Bandung – Para penyelenggara negara dinilai masih memiliki ketakutan dalam melakukan penyerapan anggaran. Hal itu disebabkan banyak hal, dalah satunya belum ada kesinambungan prosedur berbagai institusi.
Anggota DPR RI Dedi Mulyadi menilai hal ini membuat penyerapan anggaran di sebuah kelembagaan masih rendah. “Ini bisa disebabkan ketidaktepatan perencanaan dan prosedur pengelolaan yang relatif rumit administratif sehingga ada ketakutan di kalangan penyelenggara negara,” kata dia, Sabtu (26/10/2019).
Untuk mengatasinya, Dedi mengusulkan harus ada perubahan mekanisme birokrasi. Salah satunya ialah penyederhaanaan proses lelang. Kemudian, mekanisme pembayaran dilakukan setelah semua pekerjaan selesai dan sudah dilakukan audit.
Selama ini, pembayaran dilakukan secara bertahap dengan sistem termin. Menurut Dedi, sistem itu tidak efektif dan malah membuat birokrasi kian rumit. Belum nanti jika ada sisa anggaran, menagihnya ke pihak ketiga atau pemborong akan susah.
“Bahkan terkadang ada pemborong yang bilang lebih baik dipenjara daripada harus mengembalikan uang. Nah, nanti yang repot kepala dinas” kata mantan bupati Purwakarta dua periode ini.
Selain itu, dengan sistem saat ini, proses auditnya memakan waktu yang lama. Misalnya, pekerjaannya selesai bulan Juli, nanti diaudit Maret atau April tahun berikutnya. Pekerjaan yang diaudit pun berupa sampel, tidak menyeluruh sehingga dikhawatirkan baiknya kualitas pekerjaan tidak merata.
Jika sistem audit dilakukan setelah pekerjaan selesai, maka penyimpangan pengelolaan kegiatan tidak akan pernah ada. Auditor juga harus bisa mempertanggungjawabkan hasil auditnya. Sebab, seringkali terjadi pekerjaan yang selesai tetap menjadi ranah penyelidikan. Jadi akhirnya tidak ada kepastian hukum.
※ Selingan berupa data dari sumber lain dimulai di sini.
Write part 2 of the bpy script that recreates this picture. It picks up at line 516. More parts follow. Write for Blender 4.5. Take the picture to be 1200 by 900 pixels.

“Saya juga usulkan proses penyelidikan pada sebuah kasus tindak pidana korupsi dilakukan setelah ditemukan adanya kerugian negara. Bukan dibalik. Kerugian negara baru diaudit investigatif setelah panjang dan rumitnya penyelidikan. Itu yang mengakibatkan kelelahan birokrasi,” kata politisi Golkar ini.
Untuk mencegah kebocoran, Dedi mengusulkan komponen produksi, seiring dengan hilangnya struktur eselon, yang dibayar dalam bentuk honorarium pegawai dilakukan setelah produksi selesai.
“Misalnya, pekerjaan senilai Rp 1 miliar dan sudah 100 persen dibayar, itu nanti harus ada komonen dipisah untuk penyelenggara kegiatan. Diambillah misalnya 2 persen dari total pekerjaan untuk honor pegawai,” kata Dedi.
Kalau kebijakan itu dibuat, menurut dia, maka birokrasi dapat uang legal dari lelahnya bekerja dan bebas dari kebocoran,” kata Dedi.
Dedi juga mengusulkan agar institusi Inspektorat harus diubah pertanggungjawabannya bukan pada bupati, tetapi secara vertikal. Bertanggung jawab langsung ke provinsi dan pusat.